Another one of those cases where the show clicks together. The Soup Nazi is one of those things you couldn’t make up; it was based on real life soup vendor Al Yegani (who was initially deeply offended by the episode). This is a reflection of the show being so clear-eyed about what it is and what it’s about that it can find material like this; this was Spike Feresten’s first episode, and it came from casually mentioning Yegani to Jerry Seinfeld and Larry David, who immediately clocked it as a great premise (the armoire and baby talk were also taken from Feresten’s real life). It works so well because it feels like the ultimate social etiquette moment; there’s a very specific, very clear set of social rules with a very clear and very valuable reward for following them.

I think it really says something that any viewer would immediately know Elaine is going to fuck this up; if there’s any one character who would respond with violent, righteous anger to being told what to do for thirty seconds, it’s Elaine, who cannot be inconvenienced for even a second without whining about it. Arguably, she’s a straight-up villain; an equivalent story in the modern day would follow her reputation being destroyed on social media for shutting down everyone’s favourite soup place. Conversely, we have George; it makes a lot of sense to me that this would bring out his meekness, given that, again, the rules are perfectly clear in black and white. Larry Thomas carries a lot of the work here as the Soup Nazi; he’s genuinely the most intimidating person you could find.

(And of course Jerry would choose soup over a relationship)

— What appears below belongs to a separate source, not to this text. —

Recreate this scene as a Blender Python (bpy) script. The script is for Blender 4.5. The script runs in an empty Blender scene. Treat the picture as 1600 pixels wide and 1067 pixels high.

I also enjoy that this is one of the most effective examples of Seinfeld creating its own language that is still in use today. It would have to be somewhere between “No [x] for you!” and “Yadda yadda” in terms of Seinfeldisms that still see use; I can only assume how popular it was at the time. I often find my favourite comedies are ones that give us phrases and definitions (see: this entire site’s use of The Simpsons like a dictionary); it comes from the way funny phrases are married to real, useful emotions.